A palestrante acrescentou que a partir de sugestões do Grupo de Washington (GW), vinculado à Comissão de Estatística da ONU, e considerando os dados coletados em 2010, o IBGE mudou a forma de interpretá-los, elaborando um novo indicador. Para isso foram incluídas perguntas sobre grau de dificuldade em domínios funcionais centrais para participação na vida em sociedade, como andar a pé, enxergar, ouvir e se comunicar. Ela observou que na margem de corte anterior foi considerado quem respondeu ter “alguma dificuldade” em pelo menos um dos quesitos, enquanto a proposta atual é agrupar apenas as pessoas que têm “muita dificuldade” ou “não conseguem de modo algum”. E acrescentou que com a nova interpretação o IBGE aponta que 6,7% da população tem alguma deficiência, o que equivale a 14,3 milhões de pessoas. “Considerando ambas as abordagens interpretativas, podemos considerar que o número de pessoas com deficiência no Brasil está entre 14,3 e 51,2 milhões”, concluiu.

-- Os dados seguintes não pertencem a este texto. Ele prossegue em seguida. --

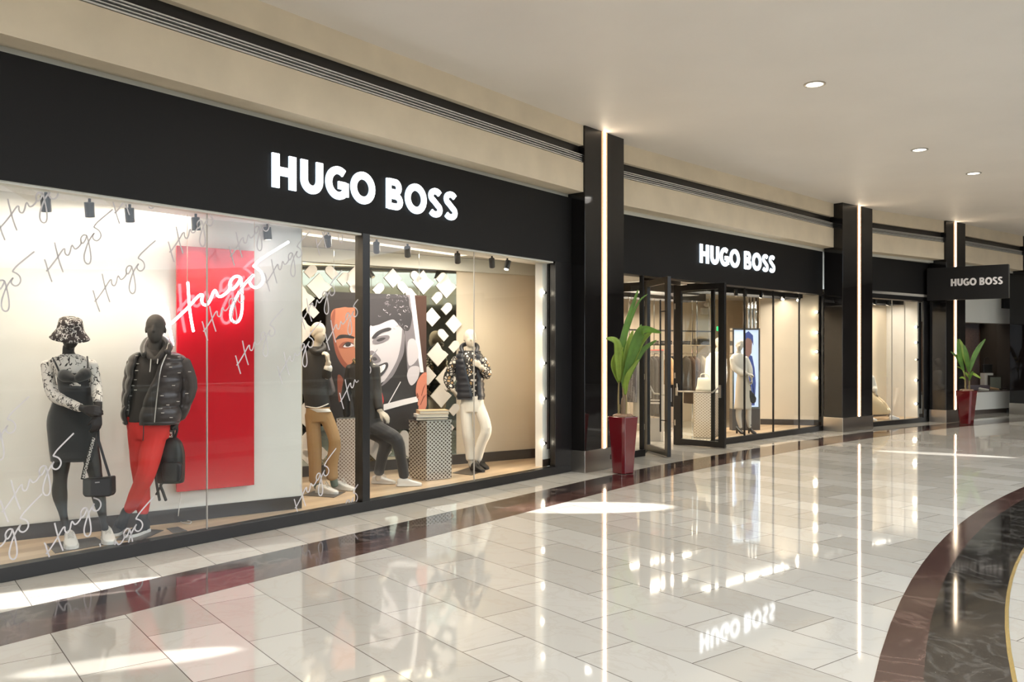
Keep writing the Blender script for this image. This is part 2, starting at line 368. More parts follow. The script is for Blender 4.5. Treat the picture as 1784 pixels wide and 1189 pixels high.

Silvia Hidal discorreu também sobre acessibilidade, enfatizando que precisam ser eliminados barreiras, obstáculos, atitudes ou comportamentos que limitem ou impeçam a participação social da pessoa, bem como gozo, fruição e exercício de seus direitos à liberdade de movimento e de expressão, comunicação, acesso à informação, compreensão e circulação com segurança, entre outros direitos. “Caso as barreiras não possam ser retiradas, é sugerido remarcar ou transferir a mediação para um lugar acessível”, salientou. Ela mencionou também casos vivenciados, partes e conflitos específicos e o que fazer em situações de risco e listou os cuidados para lidar com cada deficiência, de maneira a deixar o ambiente acessível, entre outras questões. “A qualidade de vida depende da acessibilidade e todos nós podemos estar, momentaneamente ou não, em situação de necessidades especiais”, concluiu.